13-07-2025
British bats are a conservation success story
Soon after sunset, a furious clicking can be heard at Hanningfield Reservoir in Essex. Some clicks emanate from bat detectors, which convert the high-frequency sound waves emitted by flying bats into noises that humans can hear. Others come from thumb counters, held by volunteers who are trying to tally the bats that pour out of a building. The racket resembles electronic music of a challenging type.
Two decades ago squeaks at Hanningfield alerted conservationists to the presence of soprano pipistrelles, which are among the smallest bats in Britain. The roost has become busier, swelling from a summer peak of around 500 pipistrelles in the early 2010s to at least 2,000 today. It is an extreme example of a general trend. The recent success of bats in Britain is a conservation triumph, but it suggests an uncomfortable conclusion. Laws that make building homes and infrastructure intolerably hard can have a good effect.
Bats are much harder to tally than birds, owing to their nocturnal habits and inaudible calls. Counts of hibernating, roosting and feeding bats show different trends. But almost all of the common species of bat are more numerous than they were when reliable measurement began in the late 1990s. The greater horseshoe bat, named for the shape of its nose, has tripled in number. Birds are faring considerably less well.
Bob Stebbings, who started studying bats as a child in the early 1950s, reckons that Britain still has many fewer than it once did. In the 18th century, the Rev Gilbert White claimed to see hundreds of bats at once over the River Thames. Poisonous timber treatments, bad weather and more intensive agriculture killed many bats in the second half of the 20th century. 'The bad bits of land that had rotting haystacks and old farm machinery disappeared,' says Mr Stebbings.
Bats can live for decades, generally have just one pup a year and form colonies. As a result, the accidental or deliberate eradication of a big maternity roost can set a species back for years. Bats are probably reviving in Britain because environmental laws have made such shocks rare. They seem to resist white-nose syndrome, caused by a fungus, better than American bats.
They have long been associated with magic, especially the dodgy kind. In 'Macbeth', the witches chuck bat fur into their stew. In Bram Stoker's novel, Dracula turns into a bat. The Victorian fascination with vampire bats (which live in Latin America) did not help. But bats would probably have disturbed anyway. As birdlike creatures that lack feathers, they strike some as untidy and unnatural.
These days bats have the magical power of blocking housing and infrastructure, or raising its cost. Norfolk County Council is struggling to build a major road near Norwich because of a colony of rare barbastelle bats. Nearby, in Thetford, people who oppose the redevelopment of a council estate have installed dozens of bat boxes, hoping to entice some of the protected creatures. Notoriously, a 'bat protection structure' is being built over the new hs2 railway line in Buckinghamshire at a cost of over £100m ($135m).

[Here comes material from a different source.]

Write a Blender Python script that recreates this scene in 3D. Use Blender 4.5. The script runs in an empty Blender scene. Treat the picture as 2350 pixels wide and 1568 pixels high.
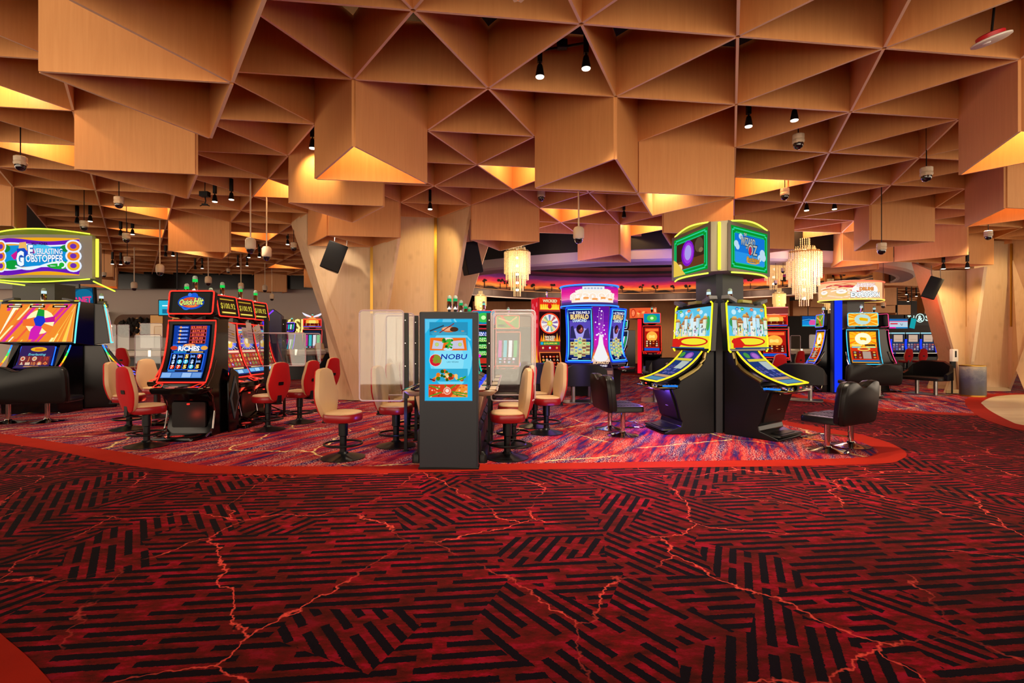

For a government eager for growth, this is unacceptable. The chancellor, Rachel Reeves, has urged builders to 'stop worrying about the bats and the newts'. A planning bill that is working its way through Parliament will weaken legal protections for bats and other creatures. Developers should find it easier to demolish habitat in one place, provided they pay into a fund that enhances it somewhere else.
The Bat Conservation Trust argues that the bill creates a 'licence to kill'. But the charity, and other wildlife outfits that oppose the legislation, have a problem. Although bats currently enjoy powerful legal protections, they have few close friends. The bct has 5,410 members, though other people belong to local bat groups. The Royal Society for the Protection of Birds has almost 1.2m. Ms Reeves would not dare to speak casually of cuckoos or curlews.
Public attitudes to bats have warmed over the years, though not to the point of adoration. A Greek study of attitudes to 12 species found that western barbastelle bats came dead last for attractiveness, below black vultures and fire-bellied toads. A study of Americans put bats roughly level with sharks. Cute in real life, bats can appear diabolical in photographs, making them the opposite of human supermodels.
Technology could make them more popular. Bat detectors are becoming cheaper and better. They tell people what kind of bats are around them, and can turn their inaudible sound waves into pretty patterns on a screen. From there, it is a short step to recognising a few species by sight. Noctules rise early and fly high and straight; pipistrelles flit at tree height; Daubenton's bats fly low and skilfully over water, plucking insects off the surface with their feet. The better you know something, the more you worry about it.